55 Ala. 260 | Ala. | 1876
A night-walker, simply as such, seems, by the old English law, to have been held to be a suspected person, rather than a criminal, and to be therefore liable to be arrested, and kept in custody until the next morning, and then to be taken before a magistrate for examination, who might require him or her to find sureties for good behavior, if under the circumstances that were thought proper. — 1 Burns’Justice, 942, title “ Eves droppers”; 8 Hawk. Pl. of the Cro. (7 Eng. ed. by Leach), 64, § 20; 2 Ib. 14. § 4; Lawrence v. Hedger, 3 Taunt. 14.
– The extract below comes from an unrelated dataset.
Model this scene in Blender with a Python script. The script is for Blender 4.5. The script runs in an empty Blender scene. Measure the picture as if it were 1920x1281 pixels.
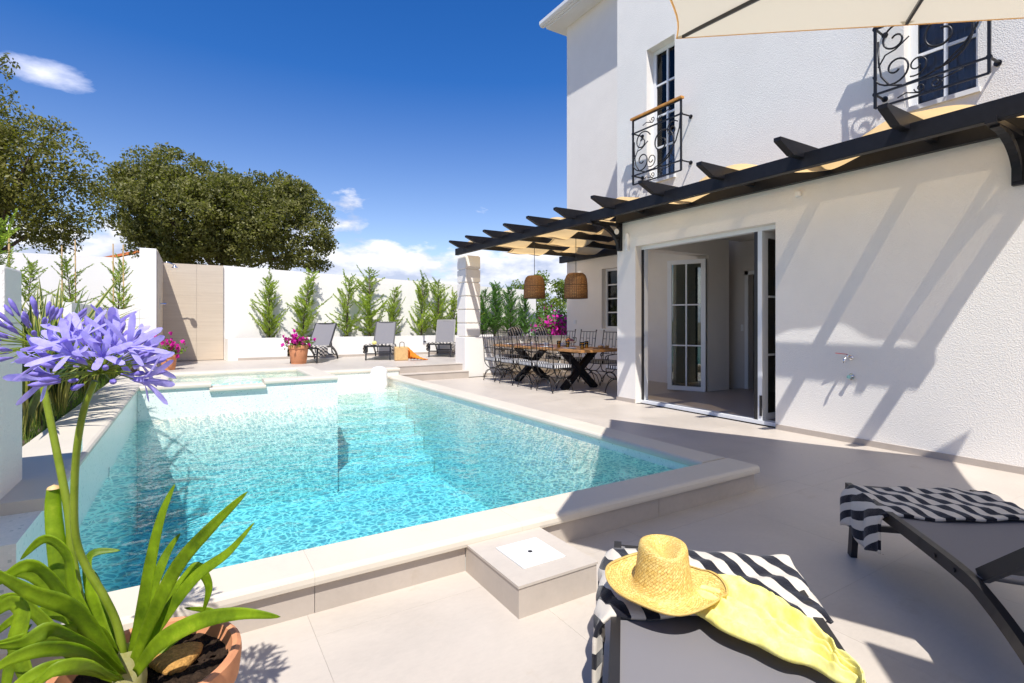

A common night-walker was sometimes liable to indictment also. — 3 Hawk. 78, § 64. But this was allowed, we presume, upon a further charge that he or she was a night-walker with some criminal or unlawful purpose or intent — as, for instance, to eve-drop men’s houses, “ to hearken after discourse, and thereupon to frame slanderous and mischievous tales;” “or to cast men’s gates, carts, or the like,’ into ponds, or commit other outrages or misdemeanors in the night ” (1 Burns’ Justice, ubi supra); or “ a woman walking up and down the streets to pick up men,” for lewd intercourse.' — Lawrence v. Hedger, supra.
Judgment reversed, and cause remanded.